Egli, con la quadriga dei quattro Vangeli e delle quattro virtù cardinali, ascese instancabile di virtù in virtù, e tanto luminosamente seguì Cristo crocifisso, che alla sua morte apparvero nelle sue mani, nei suoi piedi e nel costato i segni delle ferite di Cristo.
E perciò i figli di lui sono tanto cresciuti di numero nel mondo intero, che in essi si è avverata spiritualmente la parola del Signore per bocca di Geremia: La stirpe di Jonadab, figlio di Recab avrà sempre chi sta davanti a me, per tutti i tempi.
L'oratore prosegue spiegando i singoli precetti in senso spirituale e morale, poi ritorna su di essi per farne una applicazione letterale:
[2266] 2. I Recabiti osservavano quei precetti secondo il loro senso letterale, e così anche voi, che siete i discendenti del vostro padre Recab, cioè del beato Francesco.
E realmente voi non costruite case, sebbene altri le edifichino per uso vostro, ed in esse abitate come ospiti e custodi e non le possedete, ma sono proprietà della Chiesa, nel nome della quale vengono costruite.
Egualmente non seminate, non piantate vigne ...
Quando dunque attraverserete il fiume delle cose temporali e combatterete nudi contro colui che è nudo, confidate nel Signore che potrete superare il nemico, purché stiate in guardia con cautela; egli infatti più spesso cerca di combattere interiormente con vizi spirituali quelli nei quali non trova da ingaggiare battaglia esteriormente.
Dunque il mondo è crocifisso per voi e voi al mondo, a tal punto che ormai il nemico non trova più nulla delle cose mondane sulle quali tentarvi, perché avete rinunciato a tutto ...

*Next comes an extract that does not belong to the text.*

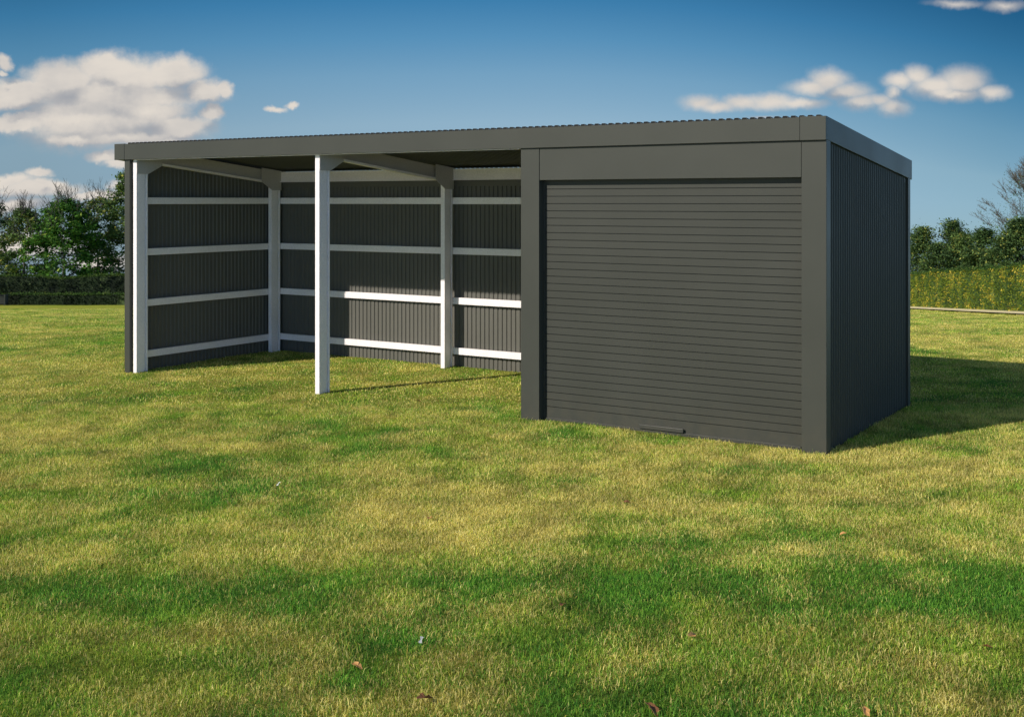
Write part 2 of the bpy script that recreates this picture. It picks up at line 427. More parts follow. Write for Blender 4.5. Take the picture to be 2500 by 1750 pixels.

Passa ad esaminare alcuni di questi vizi spirituali, sottolineando alcuni pericoli e abusi frequenti nella vita religiosa, mettendone in guardia specialmente i predicatori: presunzione, invidia, mormorazione pubblica contro i prelati, imprudenza nel rivelare colpe altrui, frequenza non necessaria delle donne, per finire con questa raccomandazione:
[2267] 3. Poiché siete collocati in uno stato di vita più elevato, dal momento che voi seguite l'esempio degli apostoli: non portate bastone, né bisaccia, né borsa, né denaro nella cintura, né pane nella sporta, né due tonache, né calzari ai piedi, tanto più vergognosa e miserabile sarebbe la vostra caduta.
Sull'esempio del vostro padre Recab, cioè del beato Francesco, come veri Recabiti, dimenticate il passato e stendete le mani sempre in avanti perché, combattendo da forti, conseguirete il premio della corona eterna.